# Source data:
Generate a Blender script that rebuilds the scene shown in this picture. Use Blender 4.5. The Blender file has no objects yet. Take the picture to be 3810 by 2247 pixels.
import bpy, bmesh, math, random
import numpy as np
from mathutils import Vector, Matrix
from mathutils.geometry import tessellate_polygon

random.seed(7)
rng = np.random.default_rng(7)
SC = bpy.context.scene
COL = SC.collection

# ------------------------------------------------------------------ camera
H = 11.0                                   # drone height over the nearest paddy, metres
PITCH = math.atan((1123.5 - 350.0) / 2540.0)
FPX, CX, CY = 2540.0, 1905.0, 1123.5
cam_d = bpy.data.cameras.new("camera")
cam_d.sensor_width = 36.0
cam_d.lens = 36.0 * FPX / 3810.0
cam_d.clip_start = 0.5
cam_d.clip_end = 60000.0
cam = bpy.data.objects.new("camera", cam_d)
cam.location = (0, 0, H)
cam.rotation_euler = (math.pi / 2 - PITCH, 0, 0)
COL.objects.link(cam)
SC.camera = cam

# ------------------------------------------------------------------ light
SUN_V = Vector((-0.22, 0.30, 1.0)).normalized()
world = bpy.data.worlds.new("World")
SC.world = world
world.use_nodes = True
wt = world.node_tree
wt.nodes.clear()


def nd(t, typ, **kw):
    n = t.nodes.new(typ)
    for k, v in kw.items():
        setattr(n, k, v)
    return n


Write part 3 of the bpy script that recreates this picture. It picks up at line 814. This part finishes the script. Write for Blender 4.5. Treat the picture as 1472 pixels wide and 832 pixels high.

# YOUR OBJECTIVE:
Collect every line from the records above that contains the word "script".

# RESPONSE FOR THIS EXERCISE:
Generate a Blender script that rebuilds the scene shown in this picture. Use Blender 4.5. The Blender file has no objects yet. Take the picture to be 3810 by 2247 pixels.
Write part 3 of the bpy script that recreates this picture. It picks up at line 814. This part finishes the script. Write for Blender 4.5. Treat the picture as 1472 pixels wide and 832 pixels high.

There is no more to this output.